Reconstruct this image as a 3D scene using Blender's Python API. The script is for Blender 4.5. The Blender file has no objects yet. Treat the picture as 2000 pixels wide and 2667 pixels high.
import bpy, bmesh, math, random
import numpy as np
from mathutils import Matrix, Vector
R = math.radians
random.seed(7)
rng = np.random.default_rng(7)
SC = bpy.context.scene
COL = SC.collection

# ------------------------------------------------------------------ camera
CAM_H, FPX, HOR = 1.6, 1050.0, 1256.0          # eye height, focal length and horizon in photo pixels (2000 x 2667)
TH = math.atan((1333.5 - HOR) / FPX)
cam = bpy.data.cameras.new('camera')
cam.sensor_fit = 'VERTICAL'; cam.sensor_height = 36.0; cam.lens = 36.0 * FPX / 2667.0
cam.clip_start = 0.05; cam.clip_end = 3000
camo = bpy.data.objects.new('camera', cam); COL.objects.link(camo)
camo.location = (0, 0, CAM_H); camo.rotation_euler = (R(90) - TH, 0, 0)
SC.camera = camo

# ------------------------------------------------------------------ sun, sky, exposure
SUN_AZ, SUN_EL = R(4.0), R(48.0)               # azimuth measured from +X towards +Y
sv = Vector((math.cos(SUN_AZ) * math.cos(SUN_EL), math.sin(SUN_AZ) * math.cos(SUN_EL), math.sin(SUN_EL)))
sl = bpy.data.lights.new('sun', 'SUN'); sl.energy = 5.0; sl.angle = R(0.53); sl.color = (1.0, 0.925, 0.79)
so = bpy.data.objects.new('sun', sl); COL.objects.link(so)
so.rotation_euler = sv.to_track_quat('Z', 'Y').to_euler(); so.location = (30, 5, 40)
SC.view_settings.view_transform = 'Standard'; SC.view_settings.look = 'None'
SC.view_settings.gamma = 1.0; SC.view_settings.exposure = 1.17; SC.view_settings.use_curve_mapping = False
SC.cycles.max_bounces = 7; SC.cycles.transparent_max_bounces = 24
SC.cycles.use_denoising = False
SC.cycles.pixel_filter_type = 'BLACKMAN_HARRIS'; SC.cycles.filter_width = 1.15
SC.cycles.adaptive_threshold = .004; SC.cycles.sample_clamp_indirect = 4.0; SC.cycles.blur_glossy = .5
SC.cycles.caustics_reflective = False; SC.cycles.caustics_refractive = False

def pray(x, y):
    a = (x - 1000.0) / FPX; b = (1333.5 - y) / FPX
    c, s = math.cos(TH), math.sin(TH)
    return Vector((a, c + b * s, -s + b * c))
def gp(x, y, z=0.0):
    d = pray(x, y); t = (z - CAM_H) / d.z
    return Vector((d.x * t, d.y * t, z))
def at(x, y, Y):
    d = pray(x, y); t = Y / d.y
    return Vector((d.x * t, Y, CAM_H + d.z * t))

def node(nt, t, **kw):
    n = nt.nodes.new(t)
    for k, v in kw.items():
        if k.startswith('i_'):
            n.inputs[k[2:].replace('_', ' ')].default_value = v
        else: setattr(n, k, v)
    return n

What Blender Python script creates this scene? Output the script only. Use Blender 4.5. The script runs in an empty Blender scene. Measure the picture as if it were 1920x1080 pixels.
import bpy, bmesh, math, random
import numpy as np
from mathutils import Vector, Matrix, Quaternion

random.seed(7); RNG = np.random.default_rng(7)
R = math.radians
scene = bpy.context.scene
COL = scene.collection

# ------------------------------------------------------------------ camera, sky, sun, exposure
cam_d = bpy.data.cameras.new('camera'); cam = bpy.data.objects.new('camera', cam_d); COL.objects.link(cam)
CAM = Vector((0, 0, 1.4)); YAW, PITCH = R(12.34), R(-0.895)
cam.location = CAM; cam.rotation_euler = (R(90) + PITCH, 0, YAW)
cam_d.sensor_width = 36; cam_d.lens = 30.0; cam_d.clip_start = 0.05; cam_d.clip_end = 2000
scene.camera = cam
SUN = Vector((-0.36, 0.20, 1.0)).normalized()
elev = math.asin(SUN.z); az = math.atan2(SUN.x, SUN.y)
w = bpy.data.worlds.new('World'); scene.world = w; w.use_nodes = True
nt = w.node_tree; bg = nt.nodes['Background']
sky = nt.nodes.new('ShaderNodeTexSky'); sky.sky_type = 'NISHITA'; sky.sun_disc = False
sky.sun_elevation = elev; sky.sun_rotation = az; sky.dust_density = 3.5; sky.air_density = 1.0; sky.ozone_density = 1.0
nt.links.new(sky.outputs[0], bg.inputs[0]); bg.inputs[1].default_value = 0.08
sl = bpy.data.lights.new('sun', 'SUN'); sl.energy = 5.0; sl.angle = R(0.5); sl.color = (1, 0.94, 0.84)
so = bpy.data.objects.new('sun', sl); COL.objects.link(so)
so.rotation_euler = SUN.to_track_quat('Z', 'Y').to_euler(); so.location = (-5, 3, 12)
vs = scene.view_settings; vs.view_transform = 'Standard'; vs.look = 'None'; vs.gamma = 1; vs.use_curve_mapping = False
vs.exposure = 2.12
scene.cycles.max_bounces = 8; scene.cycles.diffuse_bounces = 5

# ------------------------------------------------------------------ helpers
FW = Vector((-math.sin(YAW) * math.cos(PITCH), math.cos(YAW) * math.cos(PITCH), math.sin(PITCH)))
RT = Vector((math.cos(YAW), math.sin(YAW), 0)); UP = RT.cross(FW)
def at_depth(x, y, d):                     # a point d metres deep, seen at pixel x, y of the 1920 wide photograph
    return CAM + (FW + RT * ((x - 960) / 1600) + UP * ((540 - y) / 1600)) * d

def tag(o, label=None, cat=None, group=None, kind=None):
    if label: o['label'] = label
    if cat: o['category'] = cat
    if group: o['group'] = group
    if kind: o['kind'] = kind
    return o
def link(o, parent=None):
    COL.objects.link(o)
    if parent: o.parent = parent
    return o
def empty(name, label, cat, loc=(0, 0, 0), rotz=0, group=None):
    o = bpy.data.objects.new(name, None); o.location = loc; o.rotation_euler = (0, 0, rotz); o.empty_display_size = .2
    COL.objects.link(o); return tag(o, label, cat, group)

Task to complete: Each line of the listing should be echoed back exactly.

Answer:
Reconstruct this image as a 3D scene using Blender's Python API. The script is for Blender 4.5. The Blender file has no objects yet. Treat the picture as 2000 pixels wide and 2667 pixels high.
import bpy, bmesh, math, random
import numpy as np
from mathutils import Matrix, Vector
R = math.radians
random.seed(7)
rng = np.random.default_rng(7)
SC = bpy.context.scene
COL = SC.collection

# ------------------------------------------------------------------ camera
CAM_H, FPX, HOR = 1.6, 1050.0, 1256.0          # eye height, focal length and horizon in photo pixels (2000 x 2667)
TH = math.atan((1333.5 - HOR) / FPX)
cam = bpy.data.cameras.new('camera')
cam.sensor_fit = 'VERTICAL'; cam.sensor_height = 36.0; cam.lens = 36.0 * FPX / 2667.0
cam.clip_start = 0.05; cam.clip_end = 3000
camo = bpy.data.objects.new('camera', cam); COL.objects.link(camo)
camo.location = (0, 0, CAM_H); camo.rotation_euler = (R(90) - TH, 0, 0)
SC.camera = camo

# ------------------------------------------------------------------ sun, sky, exposure
SUN_AZ, SUN_EL = R(4.0), R(48.0)               # azimuth measured from +X towards +Y
sv = Vector((math.cos(SUN_AZ) * math.cos(SUN_EL), math.sin(SUN_AZ) * math.cos(SUN_EL), math.sin(SUN_EL)))
sl = bpy.data.lights.new('sun', 'SUN'); sl.energy = 5.0; sl.angle = R(0.53); sl.color = (1.0, 0.925, 0.79)
so = bpy.data.objects.new('sun', sl); COL.objects.link(so)
so.rotation_euler = sv.to_track_quat('Z', 'Y').to_euler(); so.location = (30, 5, 40)
SC.view_settings.view_transform = 'Standard'; SC.view_settings.look = 'None'
SC.view_settings.gamma = 1.0; SC.view_settings.exposure = 1.17; SC.view_settings.use_curve_mapping = False
SC.cycles.max_bounces = 7; SC.cycles.transparent_max_bounces = 24
SC.cycles.use_denoising = False
SC.cycles.pixel_filter_type = 'BLACKMAN_HARRIS'; SC.cycles.filter_width = 1.15
SC.cycles.adaptive_threshold = .004; SC.cycles.sample_clamp_indirect = 4.0; SC.cycles.blur_glossy = .5
SC.cycles.caustics_reflective = False; SC.cycles.caustics_refractive = False

def pray(x, y):
    a = (x - 1000.0) / FPX; b = (1333.5 - y) / FPX
    c, s = math.cos(TH), math.sin(TH)
    return Vector((a, c + b * s, -s + b * c))
def gp(x, y, z=0.0):
    d = pray(x, y); t = (z - CAM_H) / d.z
    return Vector((d.x * t, d.y * t, z))
def at(x, y, Y):
    d = pray(x, y); t = Y / d.y
    return Vector((d.x * t, Y, CAM_H + d.z * t))

def node(nt, t, **kw):
    n = nt.nodes.new(t)
    for k, v in kw.items():
        if k.startswith('i_'):
            n.inputs[k[2:].replace('_', ' ')].default_value = v
        else: setattr(n, k, v)
    return n

What Blender Python script creates this scene? Output the script only. Use Blender 4.5. The script runs in an empty Blender scene. Measure the picture as if it were 1920x1080 pixels.
import bpy, bmesh, math, random
import numpy as np
from mathutils import Vector, Matrix, Quaternion

random.seed(7); RNG = np.random.default_rng(7)
R = math.radians
scene = bpy.context.scene
COL = scene.collection

# ------------------------------------------------------------------ camera, sky, sun, exposure
cam_d = bpy.data.cameras.new('camera'); cam = bpy.data.objects.new('camera', cam_d); COL.objects.link(cam)
CAM = Vector((0, 0, 1.4)); YAW, PITCH = R(12.34), R(-0.895)
cam.location = CAM; cam.rotation_euler = (R(90) + PITCH, 0, YAW)
cam_d.sensor_width = 36; cam_d.lens = 30.0; cam_d.clip_start = 0.05; cam_d.clip_end = 2000
scene.camera = cam
SUN = Vector((-0.36, 0.20, 1.0)).normalized()
elev = math.asin(SUN.z); az = math.atan2(SUN.x, SUN.y)
w = bpy.data.worlds.new('World'); scene.world = w; w.use_nodes = True
nt = w.node_tree; bg = nt.nodes['Background']
sky = nt.nodes.new('ShaderNodeTexSky'); sky.sky_type = 'NISHITA'; sky.sun_disc = False
sky.sun_elevation = elev; sky.sun_rotation = az; sky.dust_density = 3.5; sky.air_density = 1.0; sky.ozone_density = 1.0
nt.links.new(sky.outputs[0], bg.inputs[0]); bg.inputs[1].default_value = 0.08
sl = bpy.data.lights.new('sun', 'SUN'); sl.energy = 5.0; sl.angle = R(0.5); sl.color = (1, 0.94, 0.84)
so = bpy.data.objects.new('sun', sl); COL.objects.link(so)
so.rotation_euler = SUN.to_track_quat('Z', 'Y').to_euler(); so.location = (-5, 3, 12)
vs = scene.view_settings; vs.view_transform = 'Standard'; vs.look = 'None'; vs.gamma = 1; vs.use_curve_mapping = False
vs.exposure = 2.12
scene.cycles.max_bounces = 8; scene.cycles.diffuse_bounces = 5

# ------------------------------------------------------------------ helpers
FW = Vector((-math.sin(YAW) * math.cos(PITCH), math.cos(YAW) * math.cos(PITCH), math.sin(PITCH)))
RT = Vector((math.cos(YAW), math.sin(YAW), 0)); UP = RT.cross(FW)
def at_depth(x, y, d):                     # a point d metres deep, seen at pixel x, y of the 1920 wide photograph
    return CAM + (FW + RT * ((x - 960) / 1600) + UP * ((540 - y) / 1600)) * d

def tag(o, label=None, cat=None, group=None, kind=None):
    if label: o['label'] = label
    if cat: o['category'] = cat
    if group: o['group'] = group
    if kind: o['kind'] = kind
    return o
def link(o, parent=None):
    COL.objects.link(o)
    if parent: o.parent = parent
    return o
def empty(name, label, cat, loc=(0, 0, 0), rotz=0, group=None):
    o = bpy.data.objects.new(name, None); o.location = loc; o.rotation_euler = (0, 0, rotz); o.empty_display_size = .2
    COL.objects.link(o); return tag(o, label, cat, group)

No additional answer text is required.